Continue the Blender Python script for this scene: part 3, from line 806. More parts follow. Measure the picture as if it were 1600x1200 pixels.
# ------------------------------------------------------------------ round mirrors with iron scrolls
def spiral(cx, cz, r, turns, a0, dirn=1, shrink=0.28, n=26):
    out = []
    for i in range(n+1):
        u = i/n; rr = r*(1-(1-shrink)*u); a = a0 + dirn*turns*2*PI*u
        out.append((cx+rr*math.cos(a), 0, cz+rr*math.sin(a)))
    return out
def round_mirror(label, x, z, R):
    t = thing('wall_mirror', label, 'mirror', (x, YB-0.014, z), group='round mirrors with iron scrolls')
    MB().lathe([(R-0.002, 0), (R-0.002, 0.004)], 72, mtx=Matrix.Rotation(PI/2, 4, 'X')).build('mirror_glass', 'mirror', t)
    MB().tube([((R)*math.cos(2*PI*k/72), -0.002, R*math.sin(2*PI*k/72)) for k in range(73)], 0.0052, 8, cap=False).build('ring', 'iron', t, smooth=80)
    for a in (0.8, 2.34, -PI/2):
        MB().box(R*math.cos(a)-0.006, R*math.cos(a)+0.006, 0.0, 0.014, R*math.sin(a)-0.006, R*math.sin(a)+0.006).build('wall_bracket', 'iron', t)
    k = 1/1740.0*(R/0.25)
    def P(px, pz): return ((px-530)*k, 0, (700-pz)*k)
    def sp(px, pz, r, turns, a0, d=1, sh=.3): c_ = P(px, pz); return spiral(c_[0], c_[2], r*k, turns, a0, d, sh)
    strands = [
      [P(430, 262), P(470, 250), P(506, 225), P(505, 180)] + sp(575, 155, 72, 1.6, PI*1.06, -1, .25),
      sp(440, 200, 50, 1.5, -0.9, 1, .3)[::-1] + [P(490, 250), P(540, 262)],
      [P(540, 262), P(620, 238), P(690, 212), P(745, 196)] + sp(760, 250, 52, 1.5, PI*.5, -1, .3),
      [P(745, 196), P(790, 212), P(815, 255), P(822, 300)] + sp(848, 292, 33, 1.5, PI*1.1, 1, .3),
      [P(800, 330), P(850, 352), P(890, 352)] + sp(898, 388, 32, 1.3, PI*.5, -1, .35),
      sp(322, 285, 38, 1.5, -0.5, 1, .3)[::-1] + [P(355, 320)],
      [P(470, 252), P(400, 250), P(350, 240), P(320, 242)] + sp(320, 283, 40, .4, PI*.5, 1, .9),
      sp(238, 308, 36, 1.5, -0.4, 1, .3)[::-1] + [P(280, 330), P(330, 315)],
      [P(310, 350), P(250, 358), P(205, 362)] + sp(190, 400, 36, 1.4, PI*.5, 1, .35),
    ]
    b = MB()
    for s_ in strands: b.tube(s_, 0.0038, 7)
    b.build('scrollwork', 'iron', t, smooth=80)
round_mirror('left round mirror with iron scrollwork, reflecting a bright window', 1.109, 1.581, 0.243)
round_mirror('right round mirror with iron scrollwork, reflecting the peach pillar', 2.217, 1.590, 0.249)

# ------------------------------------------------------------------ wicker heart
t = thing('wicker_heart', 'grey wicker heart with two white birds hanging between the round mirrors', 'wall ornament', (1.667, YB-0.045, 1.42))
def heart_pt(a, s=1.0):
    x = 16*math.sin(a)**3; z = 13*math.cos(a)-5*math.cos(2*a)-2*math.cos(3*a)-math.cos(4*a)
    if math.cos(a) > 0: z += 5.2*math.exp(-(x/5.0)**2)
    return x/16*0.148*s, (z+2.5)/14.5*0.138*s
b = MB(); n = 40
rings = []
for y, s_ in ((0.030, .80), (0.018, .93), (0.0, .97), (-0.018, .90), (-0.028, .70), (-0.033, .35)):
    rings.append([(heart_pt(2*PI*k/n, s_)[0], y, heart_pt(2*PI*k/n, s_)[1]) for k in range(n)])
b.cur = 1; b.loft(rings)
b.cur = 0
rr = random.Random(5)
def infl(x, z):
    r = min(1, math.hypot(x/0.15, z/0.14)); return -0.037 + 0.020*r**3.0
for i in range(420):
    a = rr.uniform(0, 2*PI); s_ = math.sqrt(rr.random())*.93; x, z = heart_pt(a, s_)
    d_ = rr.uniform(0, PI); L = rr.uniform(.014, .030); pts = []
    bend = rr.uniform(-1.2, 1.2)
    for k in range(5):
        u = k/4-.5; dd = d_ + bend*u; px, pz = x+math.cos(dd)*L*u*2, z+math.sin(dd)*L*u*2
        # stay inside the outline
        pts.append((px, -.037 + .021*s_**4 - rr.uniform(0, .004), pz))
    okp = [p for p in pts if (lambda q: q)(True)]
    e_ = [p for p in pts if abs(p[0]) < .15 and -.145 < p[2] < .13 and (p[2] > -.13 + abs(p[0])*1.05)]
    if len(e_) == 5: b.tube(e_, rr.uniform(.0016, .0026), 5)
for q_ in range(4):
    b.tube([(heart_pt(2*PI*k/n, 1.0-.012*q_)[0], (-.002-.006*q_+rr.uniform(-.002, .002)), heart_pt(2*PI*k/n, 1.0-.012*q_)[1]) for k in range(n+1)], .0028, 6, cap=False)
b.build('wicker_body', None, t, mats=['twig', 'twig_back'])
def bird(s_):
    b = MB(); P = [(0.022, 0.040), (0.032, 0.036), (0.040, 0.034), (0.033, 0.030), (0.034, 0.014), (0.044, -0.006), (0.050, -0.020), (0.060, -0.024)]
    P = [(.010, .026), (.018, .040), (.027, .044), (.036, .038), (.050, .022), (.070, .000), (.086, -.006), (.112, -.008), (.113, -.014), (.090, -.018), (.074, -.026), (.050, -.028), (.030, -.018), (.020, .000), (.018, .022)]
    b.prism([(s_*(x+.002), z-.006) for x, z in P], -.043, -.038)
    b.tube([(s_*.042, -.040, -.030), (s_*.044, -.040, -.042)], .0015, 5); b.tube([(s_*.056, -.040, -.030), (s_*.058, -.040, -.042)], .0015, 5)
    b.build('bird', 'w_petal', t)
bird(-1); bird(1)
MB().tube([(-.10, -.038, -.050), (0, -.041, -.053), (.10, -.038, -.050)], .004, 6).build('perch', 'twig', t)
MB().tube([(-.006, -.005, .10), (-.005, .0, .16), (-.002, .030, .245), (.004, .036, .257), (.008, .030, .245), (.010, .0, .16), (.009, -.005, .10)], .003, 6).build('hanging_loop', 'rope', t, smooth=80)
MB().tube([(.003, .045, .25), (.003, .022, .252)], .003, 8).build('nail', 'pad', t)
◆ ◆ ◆
* _GIVEN TASK_: From the first line to the last, retype the data exactly.

* _SOLUTION TO THE PROBLEM_:
Continue the Blender Python script for this scene: part 3, from line 806. More parts follow. Measure the picture as if it were 1600x1200 pixels.
# ------------------------------------------------------------------ round mirrors with iron scrolls
def spiral(cx, cz, r, turns, a0, dirn=1, shrink=0.28, n=26):
    out = []
    for i in range(n+1):
        u = i/n; rr = r*(1-(1-shrink)*u); a = a0 + dirn*turns*2*PI*u
        out.append((cx+rr*math.cos(a), 0, cz+rr*math.sin(a)))
    return out
def round_mirror(label, x, z, R):
    t = thing('wall_mirror', label, 'mirror', (x, YB-0.014, z), group='round mirrors with iron scrolls')
    MB().lathe([(R-0.002, 0), (R-0.002, 0.004)], 72, mtx=Matrix.Rotation(PI/2, 4, 'X')).build('mirror_glass', 'mirror', t)
    MB().tube([((R)*math.cos(2*PI*k/72), -0.002, R*math.sin(2*PI*k/72)) for k in range(73)], 0.0052, 8, cap=False).build('ring', 'iron', t, smooth=80)
    for a in (0.8, 2.34, -PI/2):
        MB().box(R*math.cos(a)-0.006, R*math.cos(a)+0.006, 0.0, 0.014, R*math.sin(a)-0.006, R*math.sin(a)+0.006).build('wall_bracket', 'iron', t)
    k = 1/1740.0*(R/0.25)
    def P(px, pz): return ((px-530)*k, 0, (700-pz)*k)
    def sp(px, pz, r, turns, a0, d=1, sh=.3): c_ = P(px, pz); return spiral(c_[0], c_[2], r*k, turns, a0, d, sh)
    strands = [
      [P(430, 262), P(470, 250), P(506, 225), P(505, 180)] + sp(575, 155, 72, 1.6, PI*1.06, -1, .25),
      sp(440, 200, 50, 1.5, -0.9, 1, .3)[::-1] + [P(490, 250), P(540, 262)],
      [P(540, 262), P(620, 238), P(690, 212), P(745, 196)] + sp(760, 250, 52, 1.5, PI*.5, -1, .3),
      [P(745, 196), P(790, 212), P(815, 255), P(822, 300)] + sp(848, 292, 33, 1.5, PI*1.1, 1, .3),
      [P(800, 330), P(850, 352), P(890, 352)] + sp(898, 388, 32, 1.3, PI*.5, -1, .35),
      sp(322, 285, 38, 1.5, -0.5, 1, .3)[::-1] + [P(355, 320)],
      [P(470, 252), P(400, 250), P(350, 240), P(320, 242)] + sp(320, 283, 40, .4, PI*.5, 1, .9),
      sp(238, 308, 36, 1.5, -0.4, 1, .3)[::-1] + [P(280, 330), P(330, 315)],
      [P(310, 350), P(250, 358), P(205, 362)] + sp(190, 400, 36, 1.4, PI*.5, 1, .35),
    ]
    b = MB()
    for s_ in strands: b.tube(s_, 0.0038, 7)
    b.build('scrollwork', 'iron', t, smooth=80)
round_mirror('left round mirror with iron scrollwork, reflecting a bright window', 1.109, 1.581, 0.243)
round_mirror('right round mirror with iron scrollwork, reflecting the peach pillar', 2.217, 1.590, 0.249)

# ------------------------------------------------------------------ wicker heart
t = thing('wicker_heart', 'grey wicker heart with two white birds hanging between the round mirrors', 'wall ornament', (1.667, YB-0.045, 1.42))
def heart_pt(a, s=1.0):
    x = 16*math.sin(a)**3; z = 13*math.cos(a)-5*math.cos(2*a)-2*math.cos(3*a)-math.cos(4*a)
    if math.cos(a) > 0: z += 5.2*math.exp(-(x/5.0)**2)
    return x/16*0.148*s, (z+2.5)/14.5*0.138*s
b = MB(); n = 40
rings = []
for y, s_ in ((0.030, .80), (0.018, .93), (0.0, .97), (-0.018, .90), (-0.028, .70), (-0.033, .35)):
    rings.append([(heart_pt(2*PI*k/n, s_)[0], y, heart_pt(2*PI*k/n, s_)[1]) for k in range(n)])
b.cur = 1; b.loft(rings)
b.cur = 0
rr = random.Random(5)
def infl(x, z):
    r = min(1, math.hypot(x/0.15, z/0.14)); return -0.037 + 0.020*r**3.0
for i in range(420):
    a = rr.uniform(0, 2*PI); s_ = math.sqrt(rr.random())*.93; x, z = heart_pt(a, s_)
    d_ = rr.uniform(0, PI); L = rr.uniform(.014, .030); pts = []
    bend = rr.uniform(-1.2, 1.2)
    for k in range(5):
        u = k/4-.5; dd = d_ + bend*u; px, pz = x+math.cos(dd)*L*u*2, z+math.sin(dd)*L*u*2
        # stay inside the outline
        pts.append((px, -.037 + .021*s_**4 - rr.uniform(0, .004), pz))
    okp = [p for p in pts if (lambda q: q)(True)]
    e_ = [p for p in pts if abs(p[0]) < .15 and -.145 < p[2] < .13 and (p[2] > -.13 + abs(p[0])*1.05)]
    if len(e_) == 5: b.tube(e_, rr.uniform(.0016, .0026), 5)
for q_ in range(4):
    b.tube([(heart_pt(2*PI*k/n, 1.0-.012*q_)[0], (-.002-.006*q_+rr.uniform(-.002, .002)), heart_pt(2*PI*k/n, 1.0-.012*q_)[1]) for k in range(n+1)], .0028, 6, cap=False)
b.build('wicker_body', None, t, mats=['twig', 'twig_back'])
def bird(s_):
    b = MB(); P = [(0.022, 0.040), (0.032, 0.036), (0.040, 0.034), (0.033, 0.030), (0.034, 0.014), (0.044, -0.006), (0.050, -0.020), (0.060, -0.024)]
    P = [(.010, .026), (.018, .040), (.027, .044), (.036, .038), (.050, .022), (.070, .000), (.086, -.006), (.112, -.008), (.113, -.014), (.090, -.018), (.074, -.026), (.050, -.028), (.030, -.018), (.020, .000), (.018, .022)]
    b.prism([(s_*(x+.002), z-.006) for x, z in P], -.043, -.038)
    b.tube([(s_*.042, -.040, -.030), (s_*.044, -.040, -.042)], .0015, 5); b.tube([(s_*.056, -.040, -.030), (s_*.058, -.040, -.042)], .0015, 5)
    b.build('bird', 'w_petal', t)
bird(-1); bird(1)
MB().tube([(-.10, -.038, -.050), (0, -.041, -.053), (.10, -.038, -.050)], .004, 6).build('perch', 'twig', t)
MB().tube([(-.006, -.005, .10), (-.005, .0, .16), (-.002, .030, .245), (.004, .036, .257), (.008, .030, .245), (.010, .0, .16), (.009, -.005, .10)], .003, 6).build('hanging_loop', 'rope', t, smooth=80)
MB().tube([(.003, .045, .25), (.003, .022, .252)], .003, 8).build('nail', 'pad', t)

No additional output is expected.